Thursday, August 20, 2009

Breathe a Sigh of Relief

It has come, finally, my favorite time of year. This new moon is called the Nesting Moon in Annette Hinshaw's calendar and it is the moon I was born in. Do you feel most comfortable, most at ease right around your birthday? Maybe it's a Virgo/Nesting Moon thing, but I do. After the hot, frantic month of August, September comes in like a cool breeze. I wake up feeling like the world has color again.

This year the Nesting Moon starts a little early for my tastes, still well in the ick of August, but I still feel a slight shift in the energies around me. The Nesting Moon is the first hint of fall, when leaves start changing and we all start getting ready for what will come. It's a time to take action on plans and put up food, weatherize the car, start settling down for the coming winter. It's a time to start thinking about the future and what makes you safe.

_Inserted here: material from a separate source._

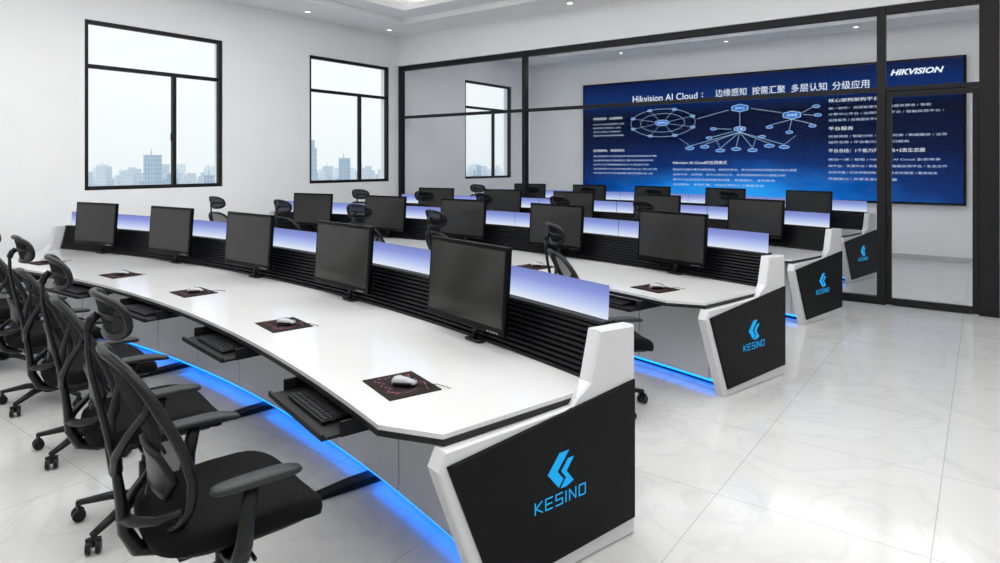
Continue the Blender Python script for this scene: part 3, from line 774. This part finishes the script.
while cnt < 170 and tries < 4000:
    tries += 1
    D = random.uniform(380, 1000); t = random.choice([random.uniform(-0.66, -0.42), random.uniform(-0.30, -0.16), random.uniform(-0.06, 0.03)]); v = random.uniform(164, 187)
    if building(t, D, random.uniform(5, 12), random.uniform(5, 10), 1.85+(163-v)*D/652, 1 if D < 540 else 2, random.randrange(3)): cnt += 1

# ------------------------------------------------------------------ world + lights
w = bpy.data.worlds.new('sky'); scene.world = w; w.use_nodes = True; nt = w.node_tree
bg = nt.nodes['Background']; tc = nt.nodes.new('ShaderNodeTexCoord'); sp = nt.nodes.new('ShaderNodeSeparateXYZ'); cr = nt.nodes.new('ShaderNodeValToRGB')
cr.color_ramp.elements[0].position = 0.0; cr.color_ramp.elements[0].color = (0.86, 0.90, 0.92, 1)
cr.color_ramp.elements[1].position = 0.35; cr.color_ramp.elements[1].color = (0.86, 0.93, 1.0, 1)
e = cr.color_ramp.elements.new(0.10); e.color = (0.94, 0.965, 0.975, 1)
nt.links.new(tc.outputs['Generated'], sp.inputs[0]); nt.links.new(sp.outputs['Z'], cr.inputs['Fac']); nt.links.new(cr.outputs['Color'], bg.inputs['Color'])
bg.inputs['Strength'].default_value = 1.06

def area(name, loc, rot, sx, sy, power, color=(1, 1, 1)):
    l = bpy.data.lights.new(name, 'AREA'); l.shape = 'RECTANGLE'; l.size = sx; l.size_y = sy; l.energy = power; l.color = color
    o = bpy.data.objects.new(name, l); COL.objects.link(o); o.location = loc; o.rotation_euler = rot; return o
area('ceiling_area_light', (-3.45, 2.9, ZC+0.38), (0, 0, 0), 9.4, 8.4, 515, (1, 0.995, 0.985))
for sx_, sy_, x_, y_ in ((0.1, 10.0, -8.75, 3.45), (0.1, 10.0, 1.85, 3.45), (10.4, 0.1, -3.45, -1.85), (10.4, 0.1, -3.45, 8.75)):
    area('tray_uplight', (x_, y_, ZC+0.24), (pi, 0, 0), sx_, sy_, 25, (1, 0.99, 0.97))  # upward fill strips added around the front tray to brighten the walls
area('ceiling_area_light', (-3.45, 12.3, ZC+0.38), (0, 0, 0), 9.9, 2.3, 90, (1, 0.99, 0.975))  # broad fill light added in the tray for the back room
area('tray_uplight', (-3.5, 10.85, ZC+0.24), (pi, 0, 0), 9.6, 0.1, 65, (1, 0.985, 0.96))
area('tray_uplight', (-3.5, 13.75, ZC+0.24), (pi, 0, 0), 9.6, 0.1, 65, (1, 0.985, 0.96))

# ------------------------------------------------------------------ camera
cam = bpy.data.cameras.new('camera'); co = bpy.data.objects.new('camera', cam); COL.objects.link(co)
co.location = (0, 0, 1.85); co.rotation_euler = (pi/2, 0, radians(36.6))
cam.sensor_width = 36; cam.lens = 23.47; cam.shift_y = -0.1185; cam.clip_end = 5000; cam.clip_start = 0.05
scene.camera = co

Every evening on my drive home from work I listen to NPR's Marketplace. Kai Ryssdal is totally my NPR crush. Anyone who listens to Marketplace, or other financial news or other news shows, or has not been living under a rock, knows that at about this time last year our economy suffered a pretty serious collapse. People freaked out, people thought a new depression was upon us or that the entire capitalist system would collapse. 12 months later that hasn't happened, but times are tough for many people. Last fall when I was listening to Marketplace on my increasingly dark and wet drive home from work I had my own version of a run on the bank. One night I found myself at the discount grocery store with a grocery cart full of meat for the freezer and canned goods for the pantry. When I got home and got everything put away I had reveled in my sense of security. I felt like I could weather whatever the winter and the next great depression threw at me.

But that stocked pantry probably wouldn't actually keep me safe, would it now. If the electricity went out the meat would rot in the freezer and I wouldn't have a way to heat up all that canned soup. Some people take this idea of self sufficiency to extreme lenghts and stockpile years worth of shelf stable food in underground bunkers. Other people believe that their virtuous actions or right beliefs will keep them safe in this unsafe world. I'm not really sure that any of that will keep us safe. The world isn't safe, it's crazy and unpredictable and diverse and beautiful. What is it that keeps wild creatures safe? Horses have their speed and sharp hooves, but they still get taken down by wolves and lions. Squirrels gather nuts and make a soft, warm nest but they still freeze and starve in the bleak days of late winter. Nothing really keeps them safe except faith that the Mother will see them through, or she will be doing what's right if they don't make it through.

We Virgos and other Nesting Moon natives have a hard time giving up that control to the Mother. We like to think that our full pantries, virtuous lives and pure thoughts will keep us above the fray of this dirty, scary world. This fall, though I am engaging in some food preservation activities like jamming and drying fruit, I am not letting myself get pulled into a frenzy of stocking up to make myself feel safe. God helps those who help themselves, but the Goddess provides.

Instead, I will spend my fall enjoying the weather and watching the leaves turn brilliant colors. I'll enjoy the misty mornings, blazing afternoons and early evening star gazing. What are you doing this fall to make yourself feel safe? What signs of the coming autumn and winter do you see around you? Do you like this time of year or dread it?

2 comments:

. said...

You may be right! I am a virgo too and I LOVE this time of year... AND I am a pantry-hoarder too!

Angelina said...

I didn't get to do a lot of preserving this year so I am just trying to enjoy the little things I a have time to do. Winter is my favorite season, not fall, though I do love fall. I love the appearance of all those apples fresh from the orchards. For the last three years I have gone down to the fruit loop near mount Hood and come home with a couple of big boxes for apples so I miss that. That really makes fall feel real to me. I love the real return of the rain.